Interesting article about FATCA and Lebanon linked to below. Same old story. FATCA compliance incompatible with Lebanese privacy law. Some discussion of changing Lebanese law but Lebanon MP’s yet to be informed of this. Some discussion of Lebanon trying to join a block of other countries unhappy with FATCA. Perhaps Flaherty needs to ring lead. Interesting quote:
For this reason the Lebanese central bank initially sought to preserve banking secrecy by urging banks to just pay the fees on their clients accounts to the IRS.
“Our recommendation to the banks is going to be to go for the 30 percent option because the other option is legally difficult,” he said. “It would involve the IRS auditing their banks, which is not in line with Lebanese laws and would also create much litigation, which, reputation wise, is not recommendable.”
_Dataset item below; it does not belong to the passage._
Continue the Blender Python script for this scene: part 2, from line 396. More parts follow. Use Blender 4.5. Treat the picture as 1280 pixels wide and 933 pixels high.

However it appears attitudes have softened in the past year, with banks coming to the conclusion that they can no longer fight the tide of pressure from the US Treasury. Asked if his bank would abide by the FATCA law, the compliance officer said: “We are forced to. We live in a world where the US is the dominant force and the dollar is the global currency, we can’t just ignore that.”
He admitted that this could mean an end to banking secrecy, for Americans at least.
http://www.executive-magazine.com/getarticle.php?article=15231
If Lebanon were to pay fees to the IRS on behalf of their accounts held by US citizens this would constitute taxable income to the US citizen. I suspect the Lebanese banks don’t realize it. So for it to be tax free to the account holder they would some how have to gross up the payment to include the tax on the reimbursement itself. this would be a never-ending process with the amount paid to the IRS going up each year like a wet snowball rolling down a mountain side.
I sincerely hope that Lebanon will indeed lead and persuade other countries, including Canada, to stand firm in opposing this imperialistic extraterritorial thrust of the US Congress and the US Administration to impose and collect taxes within the sovereign borders of other nations. This is a an invasion no nation should tolerate.
It seems that Brazil has not cater to FATCA so far as I know. I am hoping that it will be the case. Not that this will affect me because I am complying with the IRS (with great difficulties) as I have stated. But because I consider this an invasion of one country by another. I can´t imagine every country doing this to each other. Can you?
Mark, most of the countries are giving into this FATCA: Canada, Switzerland, Canada – my prediction is that most countries willl give in the US. If not, they will appear to give safe harbour to tax evaders.
Brazil.. I’m still not sure. But US citizenship isn’t worth it, even in Brazil. It makes much more sense economically to say “To hell with US citizenship” and get a US tourist visa to visit relatives.
Plus, with all of the “reciprocity” fees nowadays, I think that a Brazilian passport is worth more $$$ than a US passport. If you show a US passport to get into other South American countries, they will charge you are $150 USD in each country. I just wish the Polícia Federal issued passports for 10 years instead of the 5 years like they do.
The US gov could offer me a job that pays $2 million a year in exchange for going back there. I wouldn’t take it, even though I only make a small fraction of this. “The Land of the Free, Home of the Brave.” Maybe the last part is true, but definitely not the first part.
I loved this quote from the story…
“If you reveal your secrets to the wind you should not blame the wind for revealing them to the trees.”
@Roger – I think you’ve missed the point about a bank staying out of FATCA. If a Lebanese bank stayed out of FATCA, they wouldn’t even bother to try to identify any US clients, they would just suffer the 30% withholding on US sourced income and then later 30% penalty on sale of US assets flowing in to the bank regardless of beneficial payee. This would not be identifiable as a payment to any US person, as the whole bank has been colectively penalised because they have declined to identify US persons in their clientbase. They could eliminate the risk of this by exiting US investments in time.
Then if/when the IRS figures out how to calculate and apply the foreign passthru payment penalty (based on the impossible passthru payement percentage, which is deferred until 2017) they will suffer a 30% withholding on a percentage of all payments received from partly-US banks.